Din adamlarının saygınlığına vurulan darbenin ikinci bir nedeni de klasik medya araçlarıyla birlikte sosyal medyanın artan etkisidir. Alman düşünür Hegel, gazete için modern insanın sabah ayini demişti. Artık ayinler de hızla değişiyor; Modern bireyler, güne uyanır uyanmaz ellerinin altındaki dijital araçlarının pencerelerinden kurgulanmış ve estetize edilmiş bir dünyayı seyre dalıyor, seyirle yaşıyor. Estetize edilmiş o dünyada dini, dindışı, ahlaki, gayri ahlaki tüm halleri yaşıyor. Artık insanlar dijital çağın en etkili platformları arasında sayılan Facebook ve Twitter aracılığı ile sosyal yaşama katılıyor; acılarını, öfkelerini, aşklarını ve inançlarını sosyal medya aracılığı paylaşıyor.
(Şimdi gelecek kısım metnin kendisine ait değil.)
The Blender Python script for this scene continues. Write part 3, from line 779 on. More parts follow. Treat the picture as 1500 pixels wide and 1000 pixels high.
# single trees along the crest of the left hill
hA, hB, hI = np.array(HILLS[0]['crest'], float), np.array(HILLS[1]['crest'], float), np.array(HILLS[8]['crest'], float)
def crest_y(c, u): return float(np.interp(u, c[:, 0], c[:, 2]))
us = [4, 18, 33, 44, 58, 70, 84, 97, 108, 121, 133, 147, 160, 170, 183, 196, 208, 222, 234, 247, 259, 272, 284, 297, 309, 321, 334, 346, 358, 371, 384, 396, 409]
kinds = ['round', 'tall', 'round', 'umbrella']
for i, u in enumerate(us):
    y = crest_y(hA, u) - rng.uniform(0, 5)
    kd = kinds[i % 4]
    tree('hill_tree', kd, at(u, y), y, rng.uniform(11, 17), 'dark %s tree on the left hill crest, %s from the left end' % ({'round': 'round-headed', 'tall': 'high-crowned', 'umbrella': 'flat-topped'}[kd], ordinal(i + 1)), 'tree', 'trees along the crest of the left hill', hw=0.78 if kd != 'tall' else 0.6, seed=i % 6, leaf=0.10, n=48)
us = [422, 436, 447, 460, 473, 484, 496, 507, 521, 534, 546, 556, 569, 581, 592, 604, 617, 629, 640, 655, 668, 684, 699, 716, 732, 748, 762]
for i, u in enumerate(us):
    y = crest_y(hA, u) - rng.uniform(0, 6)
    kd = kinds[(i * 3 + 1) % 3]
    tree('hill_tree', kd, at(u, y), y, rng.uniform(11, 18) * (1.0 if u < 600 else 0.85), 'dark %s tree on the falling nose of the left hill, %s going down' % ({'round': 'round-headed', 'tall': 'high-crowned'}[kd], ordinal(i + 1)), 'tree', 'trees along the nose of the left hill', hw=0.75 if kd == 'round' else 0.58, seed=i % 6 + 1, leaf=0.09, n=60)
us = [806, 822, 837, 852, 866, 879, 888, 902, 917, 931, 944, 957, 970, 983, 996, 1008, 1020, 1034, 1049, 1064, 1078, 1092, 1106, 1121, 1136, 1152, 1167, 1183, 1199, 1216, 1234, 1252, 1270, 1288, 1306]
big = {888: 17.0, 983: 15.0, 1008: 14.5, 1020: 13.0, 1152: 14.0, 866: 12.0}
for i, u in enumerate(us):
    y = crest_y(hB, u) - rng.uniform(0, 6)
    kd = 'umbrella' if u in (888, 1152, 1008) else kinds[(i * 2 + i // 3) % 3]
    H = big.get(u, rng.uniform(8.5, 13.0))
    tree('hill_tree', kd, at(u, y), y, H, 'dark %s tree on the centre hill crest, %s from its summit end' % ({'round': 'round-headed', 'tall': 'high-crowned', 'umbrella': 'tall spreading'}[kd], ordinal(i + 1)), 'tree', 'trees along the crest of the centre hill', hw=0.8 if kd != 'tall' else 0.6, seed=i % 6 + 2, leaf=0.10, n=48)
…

Bunun yanı sıra sosyal medya, yeni bir din anlayışı ve dindarlık biçimi üretiyor. Yaşamın her alanına nüfuz eden geleneksel dindarlığın aksine sosyal medyanın ortaya çıkardığı dindarlık, dinin pratiklerinin yaşamasından öte paylaşılmasını ve görünür olmasını esas alıyor. Gösterişi, süslü paylaşımları ve sanal gerçekliği ön plana çıkaran bu dindarlık türü, dini yaşanan bir değer olmaktan öte gösterilen ve paylaşılan bir şeye dönüştürüyor. Bu yeni dünya din adamlarını da içine alıp kendine göre değiştirip dönüştürüyor. Sosyolog Max Weber, bir makalesinde, dünyanın büyüsünün bozulmasından bahseder. Modernlik veya modernleşme, bu büyü bozumunun bizatihi kendisiydi aslında. Sosyal medya ve klasik medya aygıtları ise büyüsü bozulan dünyayı modernliğin kavram seti ile yeniden büyülemeye çalışıyor. Sosyal medyanın üretmiş olduğu sanal dindarlık da dinin kültürel sermayesinden beslenen din adamlarının nüfuzunu kırıyor ve dahası birçoğunu şovmane, dini ritüelleri de şovun unsurlarına dönüştürüyor.